Je ne pense pas que, dans l’état actuel des choses, ce soit le meilleur service à rendre à Debord et à son œuvre ; une approche un peut plus dégagée — voire désinvolte et qui ne craint pas la saine critique — la critique, en l’occurrence, est une forme supérieure de l’hommage — me semble plus à même de lui rendre véritablement justice.

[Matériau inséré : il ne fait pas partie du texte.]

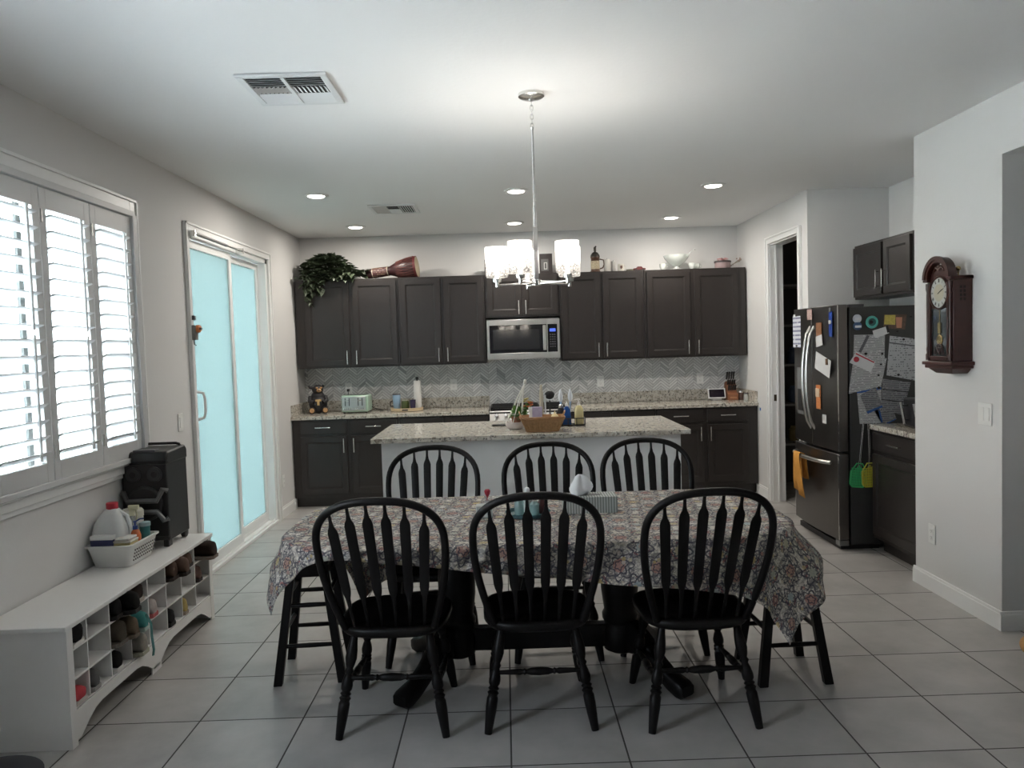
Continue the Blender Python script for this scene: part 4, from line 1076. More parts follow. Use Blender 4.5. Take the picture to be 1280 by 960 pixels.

Pour ce qui me concerne, je pense qu’il n’aura pas échappé au lecteur que cet aspect critique procède chez moi d’une évidente sympathie pour le sujet. D’une certaine manière, je peux dire moi aussi de Debord et de l’I.S. : « J’ai bu leur vin. Je leur suis fidèle. » — même s’il m’est arrivé de le trouver parfois un peu raide à descendre. En tout cas je suis certainement plus en adéquation avec lui que le « parti des dévots » ; ceux qui se prétendent les dépositaires exclusifs d’un « héritage » qui, quoi qu’ils en aient, ne leur appartient pas, et qui se posent en gardiens vétilleux du temple, sensés garantir une orthodoxie qu’ils s’appliquent eux-mêmes à mettre en place.
Les « jeunes générations » n’ont nul besoin d’un catéchisme révolutionnaire, fut-il debordien ; et elles n’ont que faire d’une icône de plus devant laquelle on ne peut que s’incliner respectueusement. Elles veulent voir le léopard « avec [toutes] ses taches ».